Friday, March 25, 2016

Insight - Emotional survival for life - By Michelle Libby

I spent the day on Tuesday with my husband and 170 others listening to Dr. Kevin Gilmartin discuss emotional survival for law enforcement and first responders, which are your fire fighters, dispatchers, correction officers and the spouses of these people. Dr. Gilmartin was funny, poignant and hit a lot of nails on the head. 
He was a police officer and retired from a department out west. He then went on to become an expert on psychological issues relating to police officers. From the 80 percent of police officers who develop Type 2 diabetes, to those who don’t sleep more than four hours a night, officers need an intervention.
It was interesting to see how the officers reacted because if you know anything about police officers, they don’t normally like psychologists or anyone who might psychoanalyze them.  But when Gilmartin reeled them in with jokes about new officers versus seasoned officers versus firefighters, laughter eased the tension. The more Gilmartin spoke the more I was able to see some of his teaching in the people around me on a daily basis. 

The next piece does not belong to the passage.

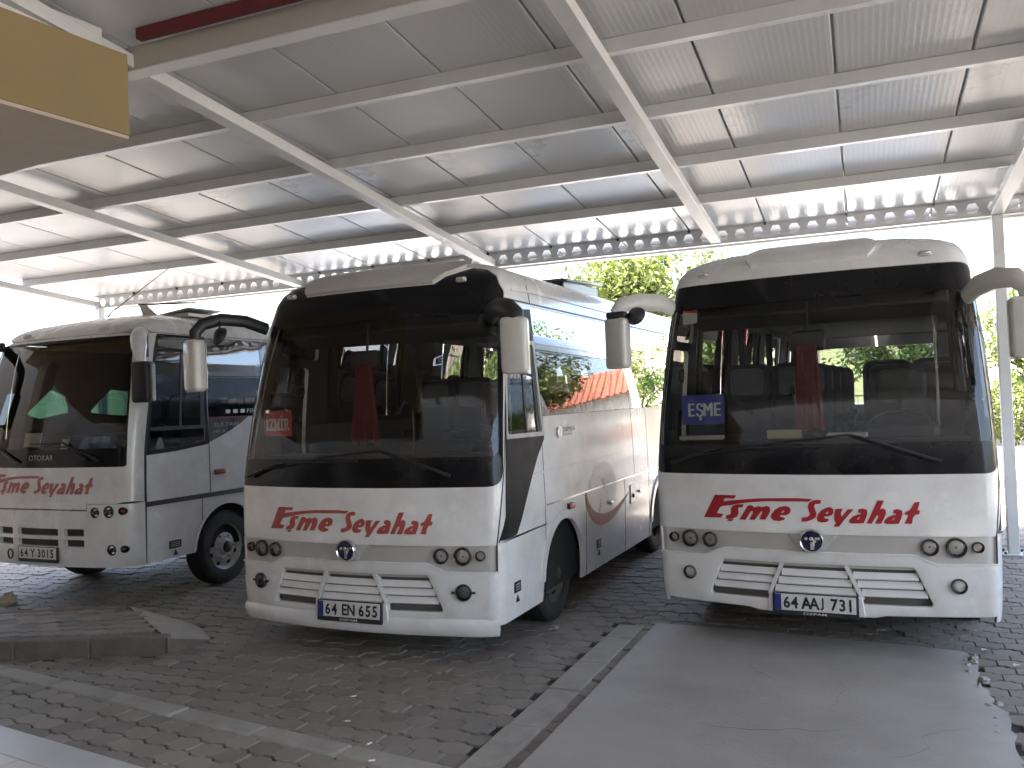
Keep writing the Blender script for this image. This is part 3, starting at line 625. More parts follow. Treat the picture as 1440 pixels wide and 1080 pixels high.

He talked about people who are hypervigilant or people who see themselves as victims in their every day life. Those are the people who find something wrong, it might not be anything important in the grand scheme of things, but it to them, it’s do or die. The color of the table cloth in the lunch room has always been red and someone changes it to be green and they freak out and they continue to freak out over and over again. 

These are people who are too close to what they do for their job. They need more perspective and more activities that get them into a different frame of mind. Then the table cloth color won’t matter, because really, it doesn’t. 

Not having control makes people feel like they are victims. At work, the boss controls your time, your job description and pretty much everything about your day. To make people feel less like victims, they need to get involved in things were there is more perceived control. Where what they do is completely their decision. 

Did you know that high demand plus low control equals stress? Think about what you do. If you have a high demand job with low control, don’t you feel stress, like the rug could be pulled out from under you at any moment? 

To have a better life, engage and invest in thing that you can control. Redecorate, join a sports team, learn a trade. Don’t sweat the small stuff.